C’est le chant du cygne de Janacek, qui, emporté par une pneumonie, n’acheva pas le dernier acte de son chef-d’oeuvre. Des amis bien intentionnés, du coup, infligèrent à la partition de ces terribles « révisions » dont elle ne sortit pas plus indemne que le Boris Godounov de Moussorgski. Il fallut attendre les années 80 pour qu’on revienne à l’original, découvert par les discophiles à travers l’enregistrement de Charles Mackerras (Decca). On s’aperçut alors à quel point la musique, lissée et épaissie par les révisions, pouvait être âpre, rude, résonner du cliquetis des chaînes et des gifles du fouet, s’écarteler entre les registres extrêmes des instruments pour dire à la fois la souffrance et le néant, exploser en fanfares grotesques, mais aussi s’attendrir dans l’évocation d’une humanité encore capable d’affection ou de pitié.

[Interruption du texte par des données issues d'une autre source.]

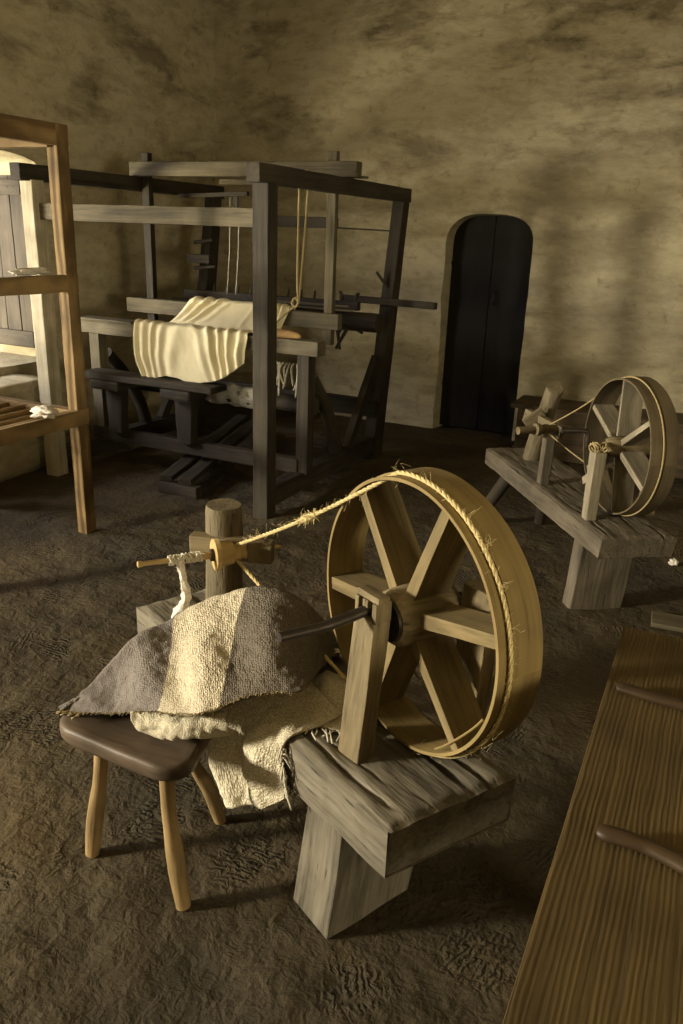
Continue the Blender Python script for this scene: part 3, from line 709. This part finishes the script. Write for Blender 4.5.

Plus proche peut-être de Dostoievski que de Janacek, Pierre Strosser propose une vision très sombre de ce huis clos concentrationnaire avant l’heure. Un huis clos aggravé par le décor unique, à la fois chambrée, réfectoire, atelier, espace noir qu’il ouvre, comme souvent, en hauteur et en profondeur pour mieux le refermer, avec une accumulation d’objets - lampes tombant des cintres, lits et tables sur le plateau – formant autant d’obstacles à l’intimité. La libération de l’aigle et de Goriantchikov paraît le laisser sceptique ; rien d’ailleurs ne débouche sur l’extérieur, comme si ce bagne goulag restait à jamais le destin de ceux qu’on y envoie. Au deuxième acte, la représentation - bel exemple de théâtre dans le théâtre – du Jeu de Kedril et de don Juan et de la Belle Meunière, qui devrait avoir valeur de catharsis, relève plutôt du grotesque triste. La force du spectacle tient aussi au refus de l’expressionnisme misérabiliste – qu’évitent tout autant les costumes sobres de Patrice Cauchetier - dans la mise en scène des destins individuels, ce qui les rend d’autant plus émouvants ; finalement, au plus profond de sa folie, de sa souffrance, de son humiliation, l’homme n’abdique pas sa dignité.
Jiri Belohlavek, qui avait, la saison dernière, offert une très belle Katia Kabanova aux Genevois, est fidèle à lui-même. Intense et tendue, sa direction épouse parfaitement les audaces rugueuses de la partition et n’a visiblement aucun mal à tirer de l’orchestre ces sonorités si caractéristiques de Janacek. La distribution est d’une parfaite homogénéité, tous réussissant, parfois en quelques mesures, à faire vivre leur personnage, en parfaite complicité avec le metteur en scène. C’est justement l’écueil de ce genre d’opéra, d’où l’action et les airs sont bannis. Aussi saluera-t-on d’abord ceux qui ont joué ces anonymes, comme le Vieux prisonnier de Bernard van der Meersch. On n’oubliera pas pour autant Peter Mikulas, tout en nuances dans son rôle de patricien égaré dans le bagne, ni Stefan Margita, magnifique Filka Morosov, ni Gordon Gietz, enfermé dans la folie de Skouratov, ni Pavlo Hunka, impressionnant de violence et de tendresse frustrée en Chichkov, ce frère slave de Wozzeck, qui rend la fin du troisième acte particulièrement poignante, ni enfin le touchant mais jamais mièvre Alieïa de Stephanie Novacek. On dira aussi, une fois de plus, la qualité du chœur, si important ici.
Jamais encore représenté à Genève, De la maison des morts vient d’entrer par la grande porte au répertoire du Grand Théâtre.